Investigators found 44 bullet casings from 9 mm pistols inside the house, where a wake was being held for a man murdered in the town of Parral.
Three other people were killed in separate incidents Saturday night in Ciudad Juarez, where more than 5,000 people have died in drug-related violence since 2008.
Jose Luis Perez Ramirez, 25, was shot in the head in the Terrenos Nacionales neighborhood, the AG’s office said.
The body of a woman who had been shot several times was found in a street in the Fray Garcia San Francisco neighborhood.
The body of an unidentified man, whose head was wrapped with a trash bag, was found in the Senderos del Sol neighborhood.
Six Federal Police officers were ambushed and killed on Friday in Ciudad Juarez, which has been plagued by drug-related violence for years.

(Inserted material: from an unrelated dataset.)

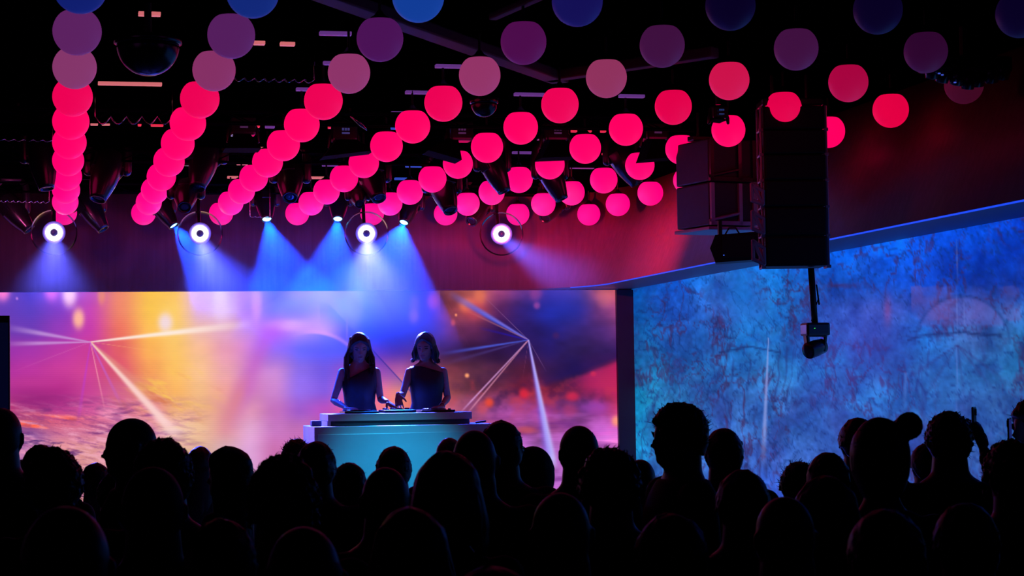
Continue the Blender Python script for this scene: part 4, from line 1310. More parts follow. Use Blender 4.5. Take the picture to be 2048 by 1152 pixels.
def hand(mb, wrist, d, nrm, side, curl=0.6, s=1.0, spread=0.16, poses=None):
    """d = direction to the knuckles, nrm = palm normal (the side fingers curl to), side = +1/-1 gives the thumb side"""
    d = Vector(d).normalized(); nrm = Vector(nrm); nrm = (nrm - d * nrm.dot(d)).normalized()
    lat = d.cross(nrm) * side
    w0 = Vector(wrist)
    kn = w0 + d * 0.082 * s
    mb.tube([w0 - d * 0.01, w0 + d * 0.02 * s, w0 + d * 0.055 * s, kn], [0.022 * s, 0.030 * s, 0.038 * s, 0.036 * s], n=14, flat=0.42, up=nrm)
    for i, (off, ln_) in enumerate(zip((0.030, 0.010, -0.010, -0.029), (0.068, 0.076, 0.070, 0.056))):
        base = kn + lat * off * s - d * 0.008
        fd = (d + lat * off / 0.03 * spread).normalized()
        c = (poses[i] if poses else curl) * 1.0
        pts = [base]; ang = 0
        for seg, fr in enumerate((0.45, 0.30, 0.25)):
            ang += c * (0.55, 0.75, 0.5)[seg]
            dd = fd * math.cos(ang) + nrm * math.sin(ang)
            pts.append(pts[-1] + dd * ln_ * s * fr)
        mb.tube(pts, [0.0095 * s, 0.0085 * s, 0.0078 * s, 0.0066 * s], n=8)
    tb = w0 + d * 0.025 * s + lat * 0.026 * s
    td = (d * 0.6 + lat * 0.8 + nrm * 0.25).normalized()
    t2 = tb + td * 0.038 * s
    t3 = t2 + (td * 0.7 + d * 0.5 + nrm * 0.2).normalized() * 0.030 * s
    mb.tube([tb, t2, t3], [0.0135 * s, 0.0105 * s, 0.0085 * s], n=8)


def limb_arm(mb, sh, el, wr, k=1.0):
    sh, el, wr = Vector(sh), Vector(el), Vector(wr)
    mb.tube([sh, sh.lerp(el, .25), sh.lerp(el, .6), el, el.lerp(wr, .22), el.lerp(wr, .6), wr],
            [.050 * k, .046 * k, .039 * k, .034 * k, .037 * k, .029 * k, .021 * k], n=14)


def legs(mb, k=1.0, infl=0.0, zcut=0.0):
    for s in (-1, 1):
        mb.tube([(s * 0.085, 0.0, 0.88), (s * 0.09, 0, 0.72), (s * 0.09, -0.005, 0.50), (s * 0.09, 0.01, 0.36), (s * 0.09, 0.012, 0.2), (s * 0.09, 0.01, 0.09)],
                [.088 * k + infl, .080 * k + infl, .056 * k + infl, .056 * k + infl, .042 * k + infl, .034 * k + infl], n=16)


def feet(mb, infl=0.0):
    for s in (-1, 1):
        mb.tube([(s * 0.09, 0.03, 0.055), (s * 0.09, -0.03, 0.05), (s * 0.095, -0.11, 0.035), (s * 0.098, -0.17, 0.03)],
                [.040 + infl, .042 + infl, .040 + infl, .026 + infl], n=12, flat=0.8, up=(0, 0, 1))


def remesh(mb, voxel, name):
    me = bpy.data.meshes.new(name); me.from_pydata(mb.v, [], mb.f); me.update()
    bm = bmesh.new(); bm.from_mesh(me); bmesh.ops.recalc_face_normals(bm, faces=bm.faces[:]); bm.to_mesh(me); bm.free()
    o = bpy.data.objects.new(name + '_tmp', me); COL.objects.link(o)
    md = o.modifiers.new('r', 'REMESH'); md.mode = 'VOXEL'; md.voxel_size = voxel; md.use_smooth_shade = True
    sm_ = o.modifiers.new('s', 'SMOOTH'); sm_.factor = 0.5; sm_.iterations = 2
    dg = bpy.context.evaluated_depsgraph_get()
    out = bpy.data.meshes.new_from_object(o.evaluated_get(dg))
    bpy.data.objects.remove(o)
    out.name = name
    out.materials.clear()
    out.polygons.foreach_set('use_smooth', [True] * len(out.polygons))
    return out


def face_skin(name, hm):
    """skin with darker lids, brows and lips placed on the head (object space)"""
    m = mat(name, (0.42, 0.25, 0.19), 0.45, noise=0.06)
    nt = m.node_tree; b = nt.nodes['Principled BSDF']
    inv = hm.inverted()
    tc = nt.nodes.new('ShaderNodeTexCoord')
    prev = b.inputs['Base Color'].links[0].from_socket
    for (cx, cy, cz, sx, sz, colr, st) in [(-0.033, -0.075, 0.012, 0.017, 0.007, (0.015, 0.008, 0.008), 1.0), (0.033, -0.075, 0.012, 0.017, 0.007, (0.015, 0.008, 0.008), 1.0),
                                           (-0.034, -0.08, 0.031, 0.021, 0.0045, (0.02, 0.01, 0.01), 0.95), (0.034, -0.08, 0.031, 0.021, 0.0045, (0.02, 0.01, 0.01), 0.95),
                                           (0, -0.08, -0.052, 0.024, 0.010, (0.22, 0.03, 0.035), 0.9)]:
        c = hm @ Vector((cx, cy, cz))
        sub = nt.nodes.new('ShaderNodeVectorMath'); sub.operation = 'SUBTRACT'
        nt.links.new(tc.outputs['Object'], sub.inputs[0]); sub.inputs[1].default_value = c
        # rotate into head axes
        q = nt.nodes.new('ShaderNodeVectorRotate'); q.rotation_type = 'EULER_XYZ'
        q.inputs['Rotation'].default_value = hm.to_3x3().inverted().to_euler('XYZ')
        nt.links.new(sub.outputs[0], q.inputs['Vector'])
        sc_ = nt.nodes.new('ShaderNodeVectorMath'); sc_.operation = 'MULTIPLY'
        sc_.inputs[1].default_value = (1 / sx, 1 / 0.05, 1 / sz)
        nt.links.new(q.outputs[0], sc_.inputs[0])
        ln2 = nt.nodes.new('ShaderNodeVectorMath'); ln2.operation = 'LENGTH'
        nt.links.new(sc_.outputs[0], ln2.inputs[0])
        mr = nt.nodes.new('ShaderNodeMapRange')
        mr.inputs[1].default_value = 1.1; mr.inputs[2].default_value = 0.75; mr.inputs[3].default_value = 0; mr.inputs[4].default_value = st
        nt.links.new(ln2.outputs['Value'], mr.inputs[0])
        mx = nt.nodes.new('ShaderNodeMix'); mx.data_type = 'RGBA'
        nt.links.new(mr.outputs[0], mx.inputs[0]); nt.links.new(prev, mx.inputs[6]); mx.inputs[7].default_value = (*colr, 1)
        prev = mx.outputs[2]
    nt.links.new(prev, b.inputs['Base Color'])
    return m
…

The murder rate took off in the border city of 1.5 million people in 2007, when more than 800 people were killed, then it more than doubled to 1,623 in 2008, according to press tallies, with the number of killings soaring to 2,635 last year.
The death toll for this year currently stands at more than 700, including 16 people massacred on Jan. 31 while attending a birthday party in the Villas de Salvarcar neighborhood.
Ciudad Juarez, with 191 homicides per 100,000 residents, was the most violent city in the world in 2009, registering a higher murder rate than San Pedro Sula, San Salvador, Caracas and Guatemala, two Mexican non-governmental organizations said in a report released earlier this year.
Juarez first gained notoriety in the early 1990s when young women began to disappear in the area.
More than 400 women have been killed in Juarez since 1993, with the majority of the cases going unsolved.
In most of the slayings, the victims were young women from poor families who came to the border city from all over Mexico to work in the many assembly plants, known as maquiladoras, built here to take advantage of the North American Free Trade Agreement.
President Felipe Calderon’s administration has deployed about 5,000 Federal Police officers in the border city to try to stem a wave of violence unleashed by drug cartels battling for control of smuggling routes into the United States.
The Juarez and Sinaloa cartels, backed by hitmen from local street gangs, have been fighting for control of the border city.
Press reports say the Sinaloa organization, Mexico’s oldest and largest drug cartel, has effectively taken control of Juarez.